Problem requirements >>
Stop after the line containing "rough=0.28, gully=(40, 30))": print each line exactly from the first line of the listing up to that point.

The records >>

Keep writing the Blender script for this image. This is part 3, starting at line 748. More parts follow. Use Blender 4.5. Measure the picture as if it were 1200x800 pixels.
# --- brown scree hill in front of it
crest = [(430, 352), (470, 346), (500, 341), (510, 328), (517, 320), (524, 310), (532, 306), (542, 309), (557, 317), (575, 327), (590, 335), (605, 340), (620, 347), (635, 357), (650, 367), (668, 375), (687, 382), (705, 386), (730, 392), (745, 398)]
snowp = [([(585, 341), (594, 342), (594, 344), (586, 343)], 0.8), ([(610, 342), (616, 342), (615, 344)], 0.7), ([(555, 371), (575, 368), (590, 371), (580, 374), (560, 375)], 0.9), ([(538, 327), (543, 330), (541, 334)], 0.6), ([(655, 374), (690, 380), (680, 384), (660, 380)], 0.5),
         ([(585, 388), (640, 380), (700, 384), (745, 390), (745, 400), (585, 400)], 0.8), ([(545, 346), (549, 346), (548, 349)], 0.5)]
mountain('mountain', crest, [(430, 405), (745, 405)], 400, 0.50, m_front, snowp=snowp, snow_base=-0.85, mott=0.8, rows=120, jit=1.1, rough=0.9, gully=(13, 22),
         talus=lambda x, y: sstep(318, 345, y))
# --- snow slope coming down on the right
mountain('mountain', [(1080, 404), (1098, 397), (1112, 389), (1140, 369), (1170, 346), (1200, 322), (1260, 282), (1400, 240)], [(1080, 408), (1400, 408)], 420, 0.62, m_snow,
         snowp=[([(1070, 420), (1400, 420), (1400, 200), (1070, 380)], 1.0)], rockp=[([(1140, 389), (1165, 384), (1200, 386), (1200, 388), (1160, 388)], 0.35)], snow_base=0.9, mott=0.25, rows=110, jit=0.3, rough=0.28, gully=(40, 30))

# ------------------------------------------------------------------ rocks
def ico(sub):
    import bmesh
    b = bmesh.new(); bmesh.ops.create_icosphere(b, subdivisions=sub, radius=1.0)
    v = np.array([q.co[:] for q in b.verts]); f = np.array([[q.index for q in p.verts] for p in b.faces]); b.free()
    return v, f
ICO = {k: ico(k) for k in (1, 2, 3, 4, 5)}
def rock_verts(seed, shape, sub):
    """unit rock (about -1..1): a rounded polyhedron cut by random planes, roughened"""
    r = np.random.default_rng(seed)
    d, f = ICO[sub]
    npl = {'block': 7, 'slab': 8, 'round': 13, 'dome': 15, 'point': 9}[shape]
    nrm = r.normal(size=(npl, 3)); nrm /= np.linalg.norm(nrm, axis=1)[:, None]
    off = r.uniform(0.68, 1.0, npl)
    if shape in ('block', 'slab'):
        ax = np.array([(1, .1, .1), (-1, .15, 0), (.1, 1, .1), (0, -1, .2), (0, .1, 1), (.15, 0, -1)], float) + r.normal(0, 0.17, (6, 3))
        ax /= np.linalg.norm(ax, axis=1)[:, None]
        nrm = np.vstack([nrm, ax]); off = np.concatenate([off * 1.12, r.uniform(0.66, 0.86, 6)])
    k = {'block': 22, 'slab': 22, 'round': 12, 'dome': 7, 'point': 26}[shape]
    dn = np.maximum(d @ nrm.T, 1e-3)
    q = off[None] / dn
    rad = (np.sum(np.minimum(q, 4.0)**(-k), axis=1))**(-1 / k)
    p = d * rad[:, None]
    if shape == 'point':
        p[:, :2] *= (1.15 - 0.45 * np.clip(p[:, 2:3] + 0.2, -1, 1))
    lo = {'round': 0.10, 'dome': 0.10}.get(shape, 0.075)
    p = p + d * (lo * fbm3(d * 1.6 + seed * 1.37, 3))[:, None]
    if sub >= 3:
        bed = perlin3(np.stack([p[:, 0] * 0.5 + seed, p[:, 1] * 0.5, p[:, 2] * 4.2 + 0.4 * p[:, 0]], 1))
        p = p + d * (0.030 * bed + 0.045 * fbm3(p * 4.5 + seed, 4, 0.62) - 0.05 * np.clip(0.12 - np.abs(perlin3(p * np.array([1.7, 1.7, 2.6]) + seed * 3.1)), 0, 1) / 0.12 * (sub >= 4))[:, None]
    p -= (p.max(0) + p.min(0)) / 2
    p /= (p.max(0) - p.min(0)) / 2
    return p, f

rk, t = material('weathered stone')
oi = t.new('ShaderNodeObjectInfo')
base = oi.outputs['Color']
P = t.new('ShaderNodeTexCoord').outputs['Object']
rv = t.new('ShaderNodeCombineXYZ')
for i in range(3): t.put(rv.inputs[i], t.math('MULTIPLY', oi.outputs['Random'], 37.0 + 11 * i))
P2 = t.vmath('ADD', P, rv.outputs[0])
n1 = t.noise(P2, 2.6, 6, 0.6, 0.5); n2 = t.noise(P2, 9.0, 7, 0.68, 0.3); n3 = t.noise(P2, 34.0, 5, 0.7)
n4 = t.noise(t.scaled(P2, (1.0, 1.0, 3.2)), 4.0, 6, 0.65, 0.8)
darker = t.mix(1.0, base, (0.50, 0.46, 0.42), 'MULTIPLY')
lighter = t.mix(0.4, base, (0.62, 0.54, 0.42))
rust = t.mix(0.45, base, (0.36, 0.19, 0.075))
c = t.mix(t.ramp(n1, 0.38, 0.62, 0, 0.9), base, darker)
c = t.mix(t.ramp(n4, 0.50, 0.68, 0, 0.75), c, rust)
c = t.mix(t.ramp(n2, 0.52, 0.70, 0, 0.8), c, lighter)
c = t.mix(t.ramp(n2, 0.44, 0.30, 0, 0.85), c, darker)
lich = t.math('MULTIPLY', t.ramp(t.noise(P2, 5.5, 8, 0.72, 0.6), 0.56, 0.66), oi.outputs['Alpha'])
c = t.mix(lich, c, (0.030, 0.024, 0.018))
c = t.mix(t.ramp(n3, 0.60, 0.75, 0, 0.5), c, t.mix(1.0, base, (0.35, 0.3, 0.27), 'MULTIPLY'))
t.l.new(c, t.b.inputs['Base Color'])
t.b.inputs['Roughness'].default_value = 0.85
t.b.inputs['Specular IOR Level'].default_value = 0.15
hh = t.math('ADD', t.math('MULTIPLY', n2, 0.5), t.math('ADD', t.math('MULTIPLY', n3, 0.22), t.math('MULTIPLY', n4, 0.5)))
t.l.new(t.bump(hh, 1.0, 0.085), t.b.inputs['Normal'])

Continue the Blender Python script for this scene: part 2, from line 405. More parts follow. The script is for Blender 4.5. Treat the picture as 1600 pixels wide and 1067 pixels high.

Output >>
Keep writing the Blender script for this image. This is part 3, starting at line 748. More parts follow. Use Blender 4.5. Measure the picture as if it were 1200x800 pixels.
# --- brown scree hill in front of it
crest = [(430, 352), (470, 346), (500, 341), (510, 328), (517, 320), (524, 310), (532, 306), (542, 309), (557, 317), (575, 327), (590, 335), (605, 340), (620, 347), (635, 357), (650, 367), (668, 375), (687, 382), (705, 386), (730, 392), (745, 398)]
snowp = [([(585, 341), (594, 342), (594, 344), (586, 343)], 0.8), ([(610, 342), (616, 342), (615, 344)], 0.7), ([(555, 371), (575, 368), (590, 371), (580, 374), (560, 375)], 0.9), ([(538, 327), (543, 330), (541, 334)], 0.6), ([(655, 374), (690, 380), (680, 384), (660, 380)], 0.5),
         ([(585, 388), (640, 380), (700, 384), (745, 390), (745, 400), (585, 400)], 0.8), ([(545, 346), (549, 346), (548, 349)], 0.5)]
mountain('mountain', crest, [(430, 405), (745, 405)], 400, 0.50, m_front, snowp=snowp, snow_base=-0.85, mott=0.8, rows=120, jit=1.1, rough=0.9, gully=(13, 22),
         talus=lambda x, y: sstep(318, 345, y))
# --- snow slope coming down on the right
mountain('mountain', [(1080, 404), (1098, 397), (1112, 389), (1140, 369), (1170, 346), (1200, 322), (1260, 282), (1400, 240)], [(1080, 408), (1400, 408)], 420, 0.62, m_snow,
         snowp=[([(1070, 420), (1400, 420), (1400, 200), (1070, 380)], 1.0)], rockp=[([(1140, 389), (1165, 384), (1200, 386), (1200, 388), (1160, 388)], 0.35)], snow_base=0.9, mott=0.25, rows=110, jit=0.3, rough=0.28, gully=(40, 30))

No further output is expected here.